The House From Want
Built after sitting with Bachelard's idea that a house isn't shelter — it's a diagram of intimacy. That every corner, every drawer, every attic and cellar is a topology of what we've wanted badly enough to build walls around.
Four voices. The clarinet is the inhabitant — the one who walks through the rooms, opening doors that haven't been opened in years. The piano is the architecture itself — the beams and joists, the structure that holds even when no one's home. The cello is the foundation — the deepest layer, the thing the house rests on that nobody sees. The strings are the light — coming through windows at different angles, changing everything without moving anything.
The structure follows the house from cellar to attic: Foundation (cello alone, the weight of what's underneath) → Ground Floor (piano enters, the lived-in spaces) → Upper Rooms (clarinet rises, the private spaces where wanting lives) → The Attic (strings bloom, the space where memories are stored and light comes through the cracks).

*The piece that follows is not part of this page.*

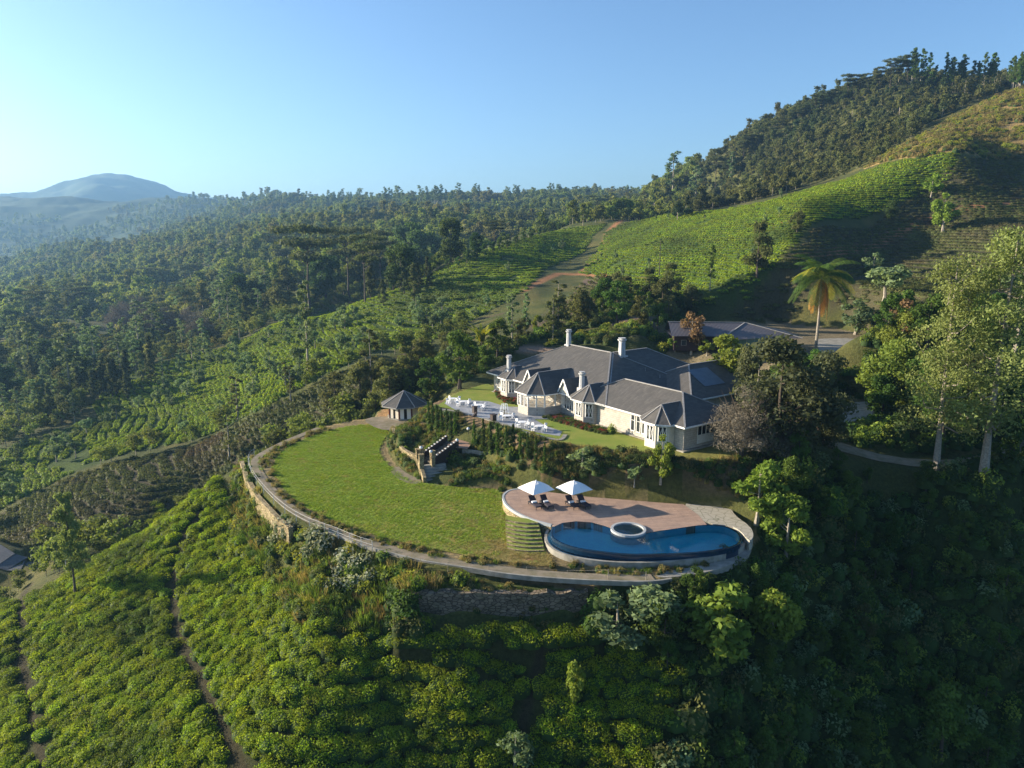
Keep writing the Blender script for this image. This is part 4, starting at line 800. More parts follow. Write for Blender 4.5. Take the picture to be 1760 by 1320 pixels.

72 BPM. D minor. The tempo of walking through a house you haven't visited in a while.
Generated as a companion to "The House From Want" (the composition after reading Bachelard's The Poetics of Space). A Victorian house at golden hour — not abandoned, but lived-in in the way that leaves marks. Warm amber light through curtains. An overgrown garden that isn't neglect but reaching. The architecture of intimacy made visible.
The warm light is the wanting. The overgrown edges are the parts that grew past the walls. The house isn't falling apart — it's becoming more itself, the way houses do when someone has stayed long enough to stop maintaining and start inhabiting.